I _know_ the number is "small". I have done testing myself, you know :) I didn't
say anything that contradicts that. I am just saying I am not convinced that it
describes the situation thoroughly (i.e. that there will be no collisions), as I
find collisions.

is
>>testing exactly the invariant that makes (or should make) the pawn hashtable
>>work, namely that a hit implies data about the correct position, not another one
>>with same hash signature (a collision). The experiment doesn't even alter the
>>way the program runs at all, it just makes it run a bit slower. So take your
>>pick:
>
>
>One easy test in Crafty is to save the "hashed" stuff and _still_ call
>EvaluatePawns() to see if the computed stuff differs.  I have done this

That is exactly what I have done.
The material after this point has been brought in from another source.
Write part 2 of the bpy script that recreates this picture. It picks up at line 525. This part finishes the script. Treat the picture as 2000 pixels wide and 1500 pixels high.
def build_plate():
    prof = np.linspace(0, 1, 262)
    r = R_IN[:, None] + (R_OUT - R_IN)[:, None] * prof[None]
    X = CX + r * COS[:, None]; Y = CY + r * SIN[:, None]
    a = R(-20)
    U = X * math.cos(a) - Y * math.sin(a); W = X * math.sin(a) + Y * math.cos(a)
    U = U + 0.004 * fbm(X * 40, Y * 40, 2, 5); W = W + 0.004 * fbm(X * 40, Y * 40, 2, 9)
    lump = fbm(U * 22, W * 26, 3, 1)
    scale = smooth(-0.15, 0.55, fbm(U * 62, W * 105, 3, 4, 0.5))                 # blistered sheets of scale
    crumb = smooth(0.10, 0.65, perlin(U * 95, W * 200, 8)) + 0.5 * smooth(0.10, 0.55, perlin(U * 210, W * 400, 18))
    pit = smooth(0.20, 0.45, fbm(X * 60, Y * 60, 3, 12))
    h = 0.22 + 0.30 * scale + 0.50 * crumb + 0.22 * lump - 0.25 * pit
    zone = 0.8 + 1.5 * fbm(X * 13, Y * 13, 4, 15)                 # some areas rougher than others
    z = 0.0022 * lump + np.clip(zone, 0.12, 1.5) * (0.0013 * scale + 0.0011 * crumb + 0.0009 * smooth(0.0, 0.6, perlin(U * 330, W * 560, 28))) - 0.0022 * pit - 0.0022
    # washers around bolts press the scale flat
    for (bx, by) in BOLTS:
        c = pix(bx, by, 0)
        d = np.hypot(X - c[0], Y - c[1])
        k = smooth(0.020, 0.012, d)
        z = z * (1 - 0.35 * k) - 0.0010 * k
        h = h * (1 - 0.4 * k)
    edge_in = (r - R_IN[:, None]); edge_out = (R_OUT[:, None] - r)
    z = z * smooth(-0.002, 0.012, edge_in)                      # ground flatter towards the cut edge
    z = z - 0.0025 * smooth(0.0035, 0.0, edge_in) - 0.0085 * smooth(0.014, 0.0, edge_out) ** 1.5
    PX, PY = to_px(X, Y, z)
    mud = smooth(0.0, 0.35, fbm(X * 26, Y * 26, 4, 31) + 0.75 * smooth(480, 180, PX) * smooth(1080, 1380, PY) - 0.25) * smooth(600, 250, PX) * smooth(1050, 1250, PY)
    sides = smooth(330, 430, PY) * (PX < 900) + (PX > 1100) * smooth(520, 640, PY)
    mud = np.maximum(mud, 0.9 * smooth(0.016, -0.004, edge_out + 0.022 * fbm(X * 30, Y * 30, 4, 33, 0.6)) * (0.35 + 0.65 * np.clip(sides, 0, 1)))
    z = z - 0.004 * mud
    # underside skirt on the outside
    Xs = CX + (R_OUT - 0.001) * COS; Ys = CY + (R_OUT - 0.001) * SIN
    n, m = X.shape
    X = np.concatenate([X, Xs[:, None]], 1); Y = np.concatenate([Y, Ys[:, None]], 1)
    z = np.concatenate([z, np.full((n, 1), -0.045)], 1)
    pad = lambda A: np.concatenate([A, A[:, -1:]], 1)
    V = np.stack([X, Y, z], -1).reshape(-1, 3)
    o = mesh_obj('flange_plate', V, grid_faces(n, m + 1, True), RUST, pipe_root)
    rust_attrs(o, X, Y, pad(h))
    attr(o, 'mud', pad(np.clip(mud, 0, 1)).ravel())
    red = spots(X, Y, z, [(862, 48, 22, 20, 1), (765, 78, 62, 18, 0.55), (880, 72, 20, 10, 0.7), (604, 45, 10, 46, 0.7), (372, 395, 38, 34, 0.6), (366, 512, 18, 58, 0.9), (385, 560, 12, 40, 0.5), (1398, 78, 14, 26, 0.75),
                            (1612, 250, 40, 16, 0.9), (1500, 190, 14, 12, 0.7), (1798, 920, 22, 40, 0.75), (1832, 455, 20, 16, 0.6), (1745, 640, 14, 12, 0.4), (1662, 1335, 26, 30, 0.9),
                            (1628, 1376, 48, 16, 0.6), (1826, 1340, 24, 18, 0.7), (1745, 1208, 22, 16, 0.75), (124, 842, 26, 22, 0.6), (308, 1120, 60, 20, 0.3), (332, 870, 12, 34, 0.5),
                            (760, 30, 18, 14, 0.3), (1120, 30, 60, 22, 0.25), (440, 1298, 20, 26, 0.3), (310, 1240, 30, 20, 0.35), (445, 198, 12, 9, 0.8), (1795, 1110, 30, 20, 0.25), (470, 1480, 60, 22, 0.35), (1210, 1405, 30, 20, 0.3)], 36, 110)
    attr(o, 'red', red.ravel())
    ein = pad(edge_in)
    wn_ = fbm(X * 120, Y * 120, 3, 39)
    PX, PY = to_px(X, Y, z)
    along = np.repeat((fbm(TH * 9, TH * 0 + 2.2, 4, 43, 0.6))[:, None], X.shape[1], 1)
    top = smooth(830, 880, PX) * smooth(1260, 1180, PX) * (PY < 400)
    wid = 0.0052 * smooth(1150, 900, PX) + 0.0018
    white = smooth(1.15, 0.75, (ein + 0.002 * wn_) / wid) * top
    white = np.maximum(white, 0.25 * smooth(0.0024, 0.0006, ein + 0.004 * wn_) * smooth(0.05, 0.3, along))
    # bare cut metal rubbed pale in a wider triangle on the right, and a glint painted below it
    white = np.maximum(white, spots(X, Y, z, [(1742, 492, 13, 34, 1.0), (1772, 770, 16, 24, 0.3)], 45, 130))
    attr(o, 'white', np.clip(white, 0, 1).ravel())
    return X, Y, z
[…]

Have I really described my experiment so badly
that no one understands? :)

>often in debugging and I do not ever see any disagreement here.  Which
>doesn't necessarily mean there are no "collisions" but that if there are,
>the two different positions produce both the same signature _and_ the same
>score (and all the other bitmaps that are hashed for other evaluation
>terms).
>

Sure, that's _exactly_ what I've been saying. Although I _do_ find collisions.
"Many" collisions.

>
>
>
>>
>>1) Crafty has pawn hash collisions, but they don't matter because they are so
>>few (why?)
>>
>>2) Crafty has pawn hash collisions, and it makes it does matter performancewise
>>somehow
>
>(3) Crafty doesn't any pawn hash collisions to speak of...
>
>

It does on the machines I've tried, using the experiment you describe.